As a young man his dream was to work in IT. By 2002, he’d achieved that, but it felt empty. His job satisfaction was zero, and he was being bullied at work. But after years of practice, his passion for memory techniques eventually opened up a new career. Along the way he has completed two Masters degrees, founded the Muslim Job Network, and been a Multicultural Ambassador for the AFL. His memory training helped on all fronts, he says.

His Yellow Pages feat was a paid gig, and the pressure was intense. “The first day I freaked out. Sitting at our kitchen table with these two huge phonebooks, I asked my wife, ‘What the hell have I gotten myself into?’” But he took a deep breath, allocated 30 seconds for each ad, and passed with flying colours.

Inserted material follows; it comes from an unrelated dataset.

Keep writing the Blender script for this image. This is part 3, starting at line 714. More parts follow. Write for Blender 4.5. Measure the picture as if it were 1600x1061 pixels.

One final trick: can Ali help me memorise a friend’s birthday: Steve Grahame, 23 October? First we embed the name: “Imagine Steve has a stiff neck,” says Ali. (‘Steve’ sounds like ‘stiff’.) Easy: Steve’s a long-haul truckdriver. “Good,” says Ali. “Do you know any Grahames?” No… just my friend’s cat. “Great! Imagine Grahame the cat giving Steve a massage to unstiffen his neck.” I laugh: this weird image lodges quickly in my mind. “Now,” Ali continues, “a swan waddles up and chases the cat away.” (The number 2 is swan-shaped.) “The swan flies off sideways.” (A sideways bird resembles a 3). “Finally, it swoops down to catch an octopus for lunch.” (Octopus = October.)

Amazingly, it works: Steve’s birthday is now filed permanently in my brain. And those elusive car keys? Right next to my thesaurus. Always the best place to find “key” words.